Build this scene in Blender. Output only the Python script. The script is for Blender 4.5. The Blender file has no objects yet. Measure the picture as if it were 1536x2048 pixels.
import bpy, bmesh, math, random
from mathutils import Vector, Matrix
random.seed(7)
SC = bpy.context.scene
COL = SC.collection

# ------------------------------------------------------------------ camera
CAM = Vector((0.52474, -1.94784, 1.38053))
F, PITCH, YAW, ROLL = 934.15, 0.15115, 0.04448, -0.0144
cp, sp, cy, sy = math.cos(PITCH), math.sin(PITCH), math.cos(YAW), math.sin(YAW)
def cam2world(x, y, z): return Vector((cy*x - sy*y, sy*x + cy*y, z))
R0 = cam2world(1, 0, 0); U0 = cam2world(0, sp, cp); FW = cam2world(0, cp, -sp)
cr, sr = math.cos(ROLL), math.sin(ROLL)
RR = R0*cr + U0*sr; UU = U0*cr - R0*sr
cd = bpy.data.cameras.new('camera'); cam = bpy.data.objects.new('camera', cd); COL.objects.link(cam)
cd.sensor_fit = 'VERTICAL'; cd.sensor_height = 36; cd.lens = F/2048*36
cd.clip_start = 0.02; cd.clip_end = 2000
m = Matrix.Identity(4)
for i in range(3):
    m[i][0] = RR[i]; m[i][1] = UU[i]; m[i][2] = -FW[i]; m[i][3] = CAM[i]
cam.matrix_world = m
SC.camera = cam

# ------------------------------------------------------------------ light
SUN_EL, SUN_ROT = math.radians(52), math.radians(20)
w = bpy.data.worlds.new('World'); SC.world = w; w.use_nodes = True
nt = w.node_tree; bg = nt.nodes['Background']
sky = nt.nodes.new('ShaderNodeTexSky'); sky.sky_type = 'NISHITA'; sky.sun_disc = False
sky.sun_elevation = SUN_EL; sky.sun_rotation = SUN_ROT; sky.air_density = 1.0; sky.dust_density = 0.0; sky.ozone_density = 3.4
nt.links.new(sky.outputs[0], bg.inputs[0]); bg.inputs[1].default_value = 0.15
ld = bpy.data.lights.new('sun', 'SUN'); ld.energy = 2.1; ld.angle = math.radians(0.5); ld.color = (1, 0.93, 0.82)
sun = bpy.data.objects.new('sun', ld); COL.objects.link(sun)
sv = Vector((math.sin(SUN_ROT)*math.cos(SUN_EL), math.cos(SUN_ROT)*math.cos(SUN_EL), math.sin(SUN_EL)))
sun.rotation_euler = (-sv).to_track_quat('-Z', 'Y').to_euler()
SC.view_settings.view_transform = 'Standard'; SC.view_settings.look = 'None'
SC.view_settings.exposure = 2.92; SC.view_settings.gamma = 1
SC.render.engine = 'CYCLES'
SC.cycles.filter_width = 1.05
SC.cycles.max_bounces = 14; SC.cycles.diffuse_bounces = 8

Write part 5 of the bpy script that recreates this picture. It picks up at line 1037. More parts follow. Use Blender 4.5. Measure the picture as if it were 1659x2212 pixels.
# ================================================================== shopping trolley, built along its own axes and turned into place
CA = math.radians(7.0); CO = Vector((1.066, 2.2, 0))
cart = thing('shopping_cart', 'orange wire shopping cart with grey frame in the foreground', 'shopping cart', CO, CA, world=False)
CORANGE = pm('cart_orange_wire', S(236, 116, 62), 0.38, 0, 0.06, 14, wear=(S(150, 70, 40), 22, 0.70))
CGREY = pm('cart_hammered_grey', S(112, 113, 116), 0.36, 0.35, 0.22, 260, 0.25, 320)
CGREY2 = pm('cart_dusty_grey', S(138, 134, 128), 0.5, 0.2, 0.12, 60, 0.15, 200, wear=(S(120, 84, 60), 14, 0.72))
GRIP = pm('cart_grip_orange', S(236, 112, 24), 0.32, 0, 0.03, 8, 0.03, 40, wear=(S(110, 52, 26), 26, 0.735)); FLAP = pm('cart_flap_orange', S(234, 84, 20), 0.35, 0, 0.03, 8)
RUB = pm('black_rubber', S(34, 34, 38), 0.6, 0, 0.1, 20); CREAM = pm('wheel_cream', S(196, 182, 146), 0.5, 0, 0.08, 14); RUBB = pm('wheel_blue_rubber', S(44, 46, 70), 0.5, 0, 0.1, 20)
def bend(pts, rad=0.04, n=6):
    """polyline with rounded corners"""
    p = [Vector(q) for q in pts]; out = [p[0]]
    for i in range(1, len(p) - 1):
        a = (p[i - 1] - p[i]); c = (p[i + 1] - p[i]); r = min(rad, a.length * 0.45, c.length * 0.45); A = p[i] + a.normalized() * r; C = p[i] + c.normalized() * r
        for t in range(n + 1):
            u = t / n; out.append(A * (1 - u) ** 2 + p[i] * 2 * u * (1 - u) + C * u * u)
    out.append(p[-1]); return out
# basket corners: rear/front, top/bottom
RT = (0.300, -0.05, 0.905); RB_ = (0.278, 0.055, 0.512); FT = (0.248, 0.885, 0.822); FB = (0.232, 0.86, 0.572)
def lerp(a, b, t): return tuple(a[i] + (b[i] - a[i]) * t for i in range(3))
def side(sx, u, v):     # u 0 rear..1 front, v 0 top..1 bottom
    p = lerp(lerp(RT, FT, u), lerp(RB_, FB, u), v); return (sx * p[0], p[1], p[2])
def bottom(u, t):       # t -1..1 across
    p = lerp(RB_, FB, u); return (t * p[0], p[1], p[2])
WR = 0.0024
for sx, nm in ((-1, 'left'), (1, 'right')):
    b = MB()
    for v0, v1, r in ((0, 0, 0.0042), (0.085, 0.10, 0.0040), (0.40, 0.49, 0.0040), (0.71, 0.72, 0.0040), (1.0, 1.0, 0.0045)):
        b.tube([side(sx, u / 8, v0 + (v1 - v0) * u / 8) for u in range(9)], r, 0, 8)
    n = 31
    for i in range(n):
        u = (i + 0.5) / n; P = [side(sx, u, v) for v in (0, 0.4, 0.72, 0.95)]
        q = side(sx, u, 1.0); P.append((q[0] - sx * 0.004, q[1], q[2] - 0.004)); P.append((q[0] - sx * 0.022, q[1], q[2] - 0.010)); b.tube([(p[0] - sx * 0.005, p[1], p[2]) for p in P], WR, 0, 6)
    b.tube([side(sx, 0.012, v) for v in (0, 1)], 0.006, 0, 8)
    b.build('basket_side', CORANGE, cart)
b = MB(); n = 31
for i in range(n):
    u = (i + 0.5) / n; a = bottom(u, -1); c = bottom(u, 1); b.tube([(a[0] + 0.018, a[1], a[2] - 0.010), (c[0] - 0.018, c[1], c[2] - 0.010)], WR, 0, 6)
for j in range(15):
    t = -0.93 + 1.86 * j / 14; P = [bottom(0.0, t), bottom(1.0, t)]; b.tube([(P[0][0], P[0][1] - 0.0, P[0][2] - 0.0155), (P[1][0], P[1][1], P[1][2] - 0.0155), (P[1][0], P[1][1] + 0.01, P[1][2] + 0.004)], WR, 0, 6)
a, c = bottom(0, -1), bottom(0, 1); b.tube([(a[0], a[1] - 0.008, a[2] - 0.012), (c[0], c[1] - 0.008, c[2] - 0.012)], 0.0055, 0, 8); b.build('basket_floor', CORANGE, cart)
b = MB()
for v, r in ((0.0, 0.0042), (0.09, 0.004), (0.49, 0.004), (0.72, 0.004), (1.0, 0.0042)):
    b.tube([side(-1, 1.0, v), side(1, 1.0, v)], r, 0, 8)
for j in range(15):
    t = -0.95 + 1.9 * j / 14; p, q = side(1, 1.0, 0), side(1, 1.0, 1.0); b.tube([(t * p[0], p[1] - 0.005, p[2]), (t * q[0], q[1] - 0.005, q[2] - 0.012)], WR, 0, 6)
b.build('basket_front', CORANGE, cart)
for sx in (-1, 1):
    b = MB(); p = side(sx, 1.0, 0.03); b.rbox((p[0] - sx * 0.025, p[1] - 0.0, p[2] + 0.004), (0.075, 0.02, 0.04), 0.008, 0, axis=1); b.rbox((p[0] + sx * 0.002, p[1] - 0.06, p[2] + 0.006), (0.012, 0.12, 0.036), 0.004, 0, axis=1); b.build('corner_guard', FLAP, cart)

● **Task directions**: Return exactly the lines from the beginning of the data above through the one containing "COL = SC.collection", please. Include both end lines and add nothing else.

● **Output below**:
Build this scene in Blender. Output only the Python script. The script is for Blender 4.5. The Blender file has no objects yet. Measure the picture as if it were 1536x2048 pixels.
import bpy, bmesh, math, random
from mathutils import Vector, Matrix
random.seed(7)
SC = bpy.context.scene
COL = SC.collection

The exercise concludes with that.